In der Tat kann man mit Sicherheit aussprechen, dass in einer reinen „Gesellschaft“, die von allem politischen Mittel, d. h. allem „Staat“ erlöst wäre, in allen diesen gesellschaftlichen Beziehungen ein viel höheres Allgemein-Niveau bestehen würde. Die „sozialpathologischen Erscheinungen“ der Gegenwart würden als gefährliche Massenphänomene verschwinden und nur noch als für [120] den sozialen Zusammenhang harmlose Einzelphänomene, d. h. in viel geringerer Zahl auftreten. Während heute die hygienischen und sittlichen Schäden in einer „Kollektivschuld der Gesellschaft“ wurzeln (A. von Oettingen) und im Sinne der Rassenhygiene „kontraselektorisch“ wirken (C. Ploetz), werden sie in der „Freibürgerschaft“ individuelles Schicksal sein und „selektorisch“ wirken. Die Tuberkulose z. B. rafft heute unzählige von Geburt aus „überdurchschnittliche Konstitutionskräfte“ dahin, während sie in der reinen Gesellschaft nur die „unterdurchschnittlichen“ „ausjäten“ wird.

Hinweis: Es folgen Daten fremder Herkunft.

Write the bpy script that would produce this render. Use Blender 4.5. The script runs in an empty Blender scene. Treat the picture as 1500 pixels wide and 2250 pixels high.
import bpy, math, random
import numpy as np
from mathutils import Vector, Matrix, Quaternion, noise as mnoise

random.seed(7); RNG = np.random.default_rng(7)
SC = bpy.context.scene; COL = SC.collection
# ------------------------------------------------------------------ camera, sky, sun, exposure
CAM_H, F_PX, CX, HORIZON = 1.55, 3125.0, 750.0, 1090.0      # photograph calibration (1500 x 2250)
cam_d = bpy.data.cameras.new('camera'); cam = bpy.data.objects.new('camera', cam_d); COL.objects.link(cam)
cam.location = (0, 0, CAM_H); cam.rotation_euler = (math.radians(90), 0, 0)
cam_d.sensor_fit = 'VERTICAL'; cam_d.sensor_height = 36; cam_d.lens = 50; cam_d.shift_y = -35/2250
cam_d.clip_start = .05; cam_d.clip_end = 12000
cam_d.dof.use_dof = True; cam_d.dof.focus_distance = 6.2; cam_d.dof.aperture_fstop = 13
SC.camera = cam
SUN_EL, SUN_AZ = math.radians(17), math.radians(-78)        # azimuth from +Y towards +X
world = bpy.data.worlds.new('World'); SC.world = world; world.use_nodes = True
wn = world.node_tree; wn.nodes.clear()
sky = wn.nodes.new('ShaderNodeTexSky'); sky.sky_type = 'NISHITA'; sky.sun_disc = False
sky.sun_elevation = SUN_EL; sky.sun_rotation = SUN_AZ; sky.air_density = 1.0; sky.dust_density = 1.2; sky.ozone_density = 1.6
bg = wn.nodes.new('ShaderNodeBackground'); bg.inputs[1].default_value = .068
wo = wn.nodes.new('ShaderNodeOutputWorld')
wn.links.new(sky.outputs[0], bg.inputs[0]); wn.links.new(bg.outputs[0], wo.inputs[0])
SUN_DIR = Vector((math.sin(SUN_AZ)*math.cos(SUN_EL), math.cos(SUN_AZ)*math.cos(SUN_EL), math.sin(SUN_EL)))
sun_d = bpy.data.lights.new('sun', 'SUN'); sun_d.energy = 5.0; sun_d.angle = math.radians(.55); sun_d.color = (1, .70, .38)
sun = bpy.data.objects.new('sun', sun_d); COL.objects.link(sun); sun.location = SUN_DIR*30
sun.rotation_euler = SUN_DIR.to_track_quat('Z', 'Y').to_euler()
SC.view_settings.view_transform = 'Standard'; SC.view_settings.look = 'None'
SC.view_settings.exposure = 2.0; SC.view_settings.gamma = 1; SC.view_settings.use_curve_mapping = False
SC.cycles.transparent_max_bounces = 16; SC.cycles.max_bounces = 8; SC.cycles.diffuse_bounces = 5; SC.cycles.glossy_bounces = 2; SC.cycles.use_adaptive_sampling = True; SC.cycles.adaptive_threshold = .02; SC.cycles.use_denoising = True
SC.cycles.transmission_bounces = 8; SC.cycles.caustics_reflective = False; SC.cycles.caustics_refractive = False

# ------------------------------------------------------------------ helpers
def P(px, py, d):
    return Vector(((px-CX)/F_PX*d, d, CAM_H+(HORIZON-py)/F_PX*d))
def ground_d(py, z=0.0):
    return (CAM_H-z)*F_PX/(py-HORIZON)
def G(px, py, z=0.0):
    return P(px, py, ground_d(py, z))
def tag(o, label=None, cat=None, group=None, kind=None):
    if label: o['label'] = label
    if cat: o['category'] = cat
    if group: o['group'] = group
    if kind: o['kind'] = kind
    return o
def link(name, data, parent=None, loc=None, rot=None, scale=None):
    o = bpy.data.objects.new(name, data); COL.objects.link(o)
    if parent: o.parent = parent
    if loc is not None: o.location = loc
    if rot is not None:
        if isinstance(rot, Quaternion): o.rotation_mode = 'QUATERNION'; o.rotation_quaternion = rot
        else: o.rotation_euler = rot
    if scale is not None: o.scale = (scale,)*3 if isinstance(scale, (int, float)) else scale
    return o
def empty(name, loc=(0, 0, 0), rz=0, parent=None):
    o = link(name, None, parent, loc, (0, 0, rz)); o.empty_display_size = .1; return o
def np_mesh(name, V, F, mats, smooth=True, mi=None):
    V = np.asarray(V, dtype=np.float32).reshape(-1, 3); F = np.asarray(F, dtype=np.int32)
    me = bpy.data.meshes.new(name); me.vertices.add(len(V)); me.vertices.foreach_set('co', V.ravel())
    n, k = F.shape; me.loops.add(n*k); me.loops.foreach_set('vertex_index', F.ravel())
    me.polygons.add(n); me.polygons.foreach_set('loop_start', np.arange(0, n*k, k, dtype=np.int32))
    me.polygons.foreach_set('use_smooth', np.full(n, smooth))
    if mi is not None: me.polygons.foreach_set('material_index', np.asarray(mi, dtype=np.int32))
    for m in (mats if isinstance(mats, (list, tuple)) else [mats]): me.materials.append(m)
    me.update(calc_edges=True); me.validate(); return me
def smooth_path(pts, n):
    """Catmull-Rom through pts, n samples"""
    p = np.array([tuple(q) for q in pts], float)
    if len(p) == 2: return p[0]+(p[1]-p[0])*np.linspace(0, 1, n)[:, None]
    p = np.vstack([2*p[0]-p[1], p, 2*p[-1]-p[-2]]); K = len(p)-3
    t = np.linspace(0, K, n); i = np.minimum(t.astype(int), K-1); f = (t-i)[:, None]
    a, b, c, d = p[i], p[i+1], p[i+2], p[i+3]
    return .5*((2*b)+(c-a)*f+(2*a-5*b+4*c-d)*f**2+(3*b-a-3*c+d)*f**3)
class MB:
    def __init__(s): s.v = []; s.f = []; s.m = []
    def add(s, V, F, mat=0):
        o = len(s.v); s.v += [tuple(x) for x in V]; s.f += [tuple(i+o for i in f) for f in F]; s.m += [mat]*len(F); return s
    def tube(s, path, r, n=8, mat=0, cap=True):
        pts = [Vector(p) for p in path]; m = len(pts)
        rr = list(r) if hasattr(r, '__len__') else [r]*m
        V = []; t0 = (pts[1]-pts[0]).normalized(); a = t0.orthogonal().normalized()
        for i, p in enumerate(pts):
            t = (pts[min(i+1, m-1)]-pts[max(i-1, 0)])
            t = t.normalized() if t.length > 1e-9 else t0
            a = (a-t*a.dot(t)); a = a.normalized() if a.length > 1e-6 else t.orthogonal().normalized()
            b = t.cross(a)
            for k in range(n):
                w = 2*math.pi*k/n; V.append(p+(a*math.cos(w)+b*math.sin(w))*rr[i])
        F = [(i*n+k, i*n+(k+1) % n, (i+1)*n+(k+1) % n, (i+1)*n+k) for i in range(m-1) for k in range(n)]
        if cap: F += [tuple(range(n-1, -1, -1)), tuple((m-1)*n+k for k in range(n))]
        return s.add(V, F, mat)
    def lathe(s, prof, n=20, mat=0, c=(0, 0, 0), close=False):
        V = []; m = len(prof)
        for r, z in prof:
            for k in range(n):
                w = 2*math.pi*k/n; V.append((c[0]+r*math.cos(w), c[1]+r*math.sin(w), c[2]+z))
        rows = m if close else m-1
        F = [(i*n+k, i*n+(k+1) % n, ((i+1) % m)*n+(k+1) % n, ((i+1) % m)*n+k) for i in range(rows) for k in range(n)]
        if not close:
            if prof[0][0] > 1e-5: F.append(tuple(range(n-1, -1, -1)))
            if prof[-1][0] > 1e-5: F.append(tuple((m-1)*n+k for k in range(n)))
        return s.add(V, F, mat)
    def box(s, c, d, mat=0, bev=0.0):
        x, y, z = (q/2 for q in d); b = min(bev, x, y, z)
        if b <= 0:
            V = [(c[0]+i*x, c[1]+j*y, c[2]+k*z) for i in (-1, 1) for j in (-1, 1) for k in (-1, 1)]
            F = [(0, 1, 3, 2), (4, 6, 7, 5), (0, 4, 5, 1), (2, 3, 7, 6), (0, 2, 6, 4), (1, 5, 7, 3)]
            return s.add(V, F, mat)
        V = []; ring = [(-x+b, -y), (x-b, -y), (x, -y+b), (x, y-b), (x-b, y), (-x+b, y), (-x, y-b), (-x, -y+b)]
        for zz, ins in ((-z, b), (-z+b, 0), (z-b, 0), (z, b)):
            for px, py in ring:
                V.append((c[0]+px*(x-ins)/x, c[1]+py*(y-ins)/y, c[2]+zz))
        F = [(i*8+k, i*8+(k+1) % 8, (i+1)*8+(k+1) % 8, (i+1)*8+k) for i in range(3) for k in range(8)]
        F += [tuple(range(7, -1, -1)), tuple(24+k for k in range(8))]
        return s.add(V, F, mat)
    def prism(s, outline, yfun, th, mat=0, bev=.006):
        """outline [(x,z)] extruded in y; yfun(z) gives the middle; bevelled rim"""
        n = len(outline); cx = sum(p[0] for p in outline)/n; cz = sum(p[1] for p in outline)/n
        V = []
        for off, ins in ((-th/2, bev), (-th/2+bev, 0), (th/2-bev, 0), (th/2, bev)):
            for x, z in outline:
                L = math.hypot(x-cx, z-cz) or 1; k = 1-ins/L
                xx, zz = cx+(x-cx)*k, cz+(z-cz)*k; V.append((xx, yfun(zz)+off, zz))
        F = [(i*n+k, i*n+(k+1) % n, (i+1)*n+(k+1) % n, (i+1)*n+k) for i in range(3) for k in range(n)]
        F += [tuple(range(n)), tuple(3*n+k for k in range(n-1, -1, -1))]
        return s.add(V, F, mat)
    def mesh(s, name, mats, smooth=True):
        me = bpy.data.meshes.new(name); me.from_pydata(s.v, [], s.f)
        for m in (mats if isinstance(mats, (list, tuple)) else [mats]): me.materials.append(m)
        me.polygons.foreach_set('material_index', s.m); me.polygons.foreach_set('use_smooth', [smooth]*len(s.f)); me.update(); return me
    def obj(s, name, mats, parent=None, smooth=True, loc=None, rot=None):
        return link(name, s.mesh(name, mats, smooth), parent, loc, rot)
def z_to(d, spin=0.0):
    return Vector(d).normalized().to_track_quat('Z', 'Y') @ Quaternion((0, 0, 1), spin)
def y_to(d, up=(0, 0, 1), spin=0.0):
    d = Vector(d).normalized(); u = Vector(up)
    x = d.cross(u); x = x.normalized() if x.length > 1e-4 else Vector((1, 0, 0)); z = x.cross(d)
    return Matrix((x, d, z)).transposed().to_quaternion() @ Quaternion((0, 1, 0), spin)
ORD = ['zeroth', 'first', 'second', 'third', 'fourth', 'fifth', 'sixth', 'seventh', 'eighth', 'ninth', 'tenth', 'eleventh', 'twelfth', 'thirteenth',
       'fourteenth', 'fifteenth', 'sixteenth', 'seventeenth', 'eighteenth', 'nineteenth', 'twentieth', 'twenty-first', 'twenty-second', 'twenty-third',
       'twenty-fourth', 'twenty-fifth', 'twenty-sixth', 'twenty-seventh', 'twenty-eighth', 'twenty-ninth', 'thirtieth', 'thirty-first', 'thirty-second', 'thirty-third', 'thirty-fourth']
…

In der realen „staatlich“ durchsetzten Gesellschaft liegt es schmerzlich anders. Schon Aristoteles sprach aus, dass in einer von Klassengegensätzen zerspaltenen Gesellschaft weder politische, noch moralische Sicherheit bestehe. Politische Eintracht ist unmöglich, denn „die Nationen sind in zwei Völker gespalten, die sich gegenseitig feindlich belauern“, und die Oberklasse hat hier die Laster der αὶκία καὶ μοιχεία (Hochmut und geschlechtliche Ausschweifung), während die Unterklasse durch Knechtssinn und Unehrlichkeit befleckt wird (furtum est delictum servile). Solche Folgen der Klassenscheidung sind unleugbar und verzweigen sich durch das ganze Leben der Gesellschaft. Es ist hier nicht der Raum, um das weite Thema ausführlich zu behandeln; indessen mögen einige Beispiele gegeben werden:
Wie sehr das gesellige Leben durch die Klassenunterschiede beeinflusst wird, bedarf keiner näheren Ausführung. Nicht nur Hochmut oben und Knechtseligkeit unten, auch das üble Wesen des Emporkömmlings, Parasitentum und Byzantinismus, politische und religiöse Heuchelei, wachsen nur aus dieser Wurzel. Wo der Staat Prämien auf das Strebertum setzt und Zurücksetzung oder gar Strafen auf den Freimut legt, kann die allgemeine Sittlichkeit kaum gedeihen. – Unsere Kriminalstatistik berichtet vorwiegend von Eigentumsverbrechen; sie sind als Massenerscheinung in einer reinen Gesellschaft undenkbar, ebensowenig Rohheitsverbrechen und solche Verbrechen und Vergehen, die, wie Widerstand gegen die Staatsgewalt, vorwiegend aus der Empörung der Unterklasse gegen den „Staat“ erwachsen. – Ebensowenig ist die Prostitution als Massenerscheinung hier denkbar, und zwar die legitime Prostitution der Versorgungs- und Geldehen ebensowenig, wie die illegitime der Käuflichkeit. – Das religiöse Leben wird heute vergiftet und vergällt durch die Tatsachen, dass die „Kirchen“ entweder selbst „politisches Mittel“ sind oder doch als Staatskirchen dem Klassen-Monopol dienen. – Diese Andeutungen müssen hier genügen.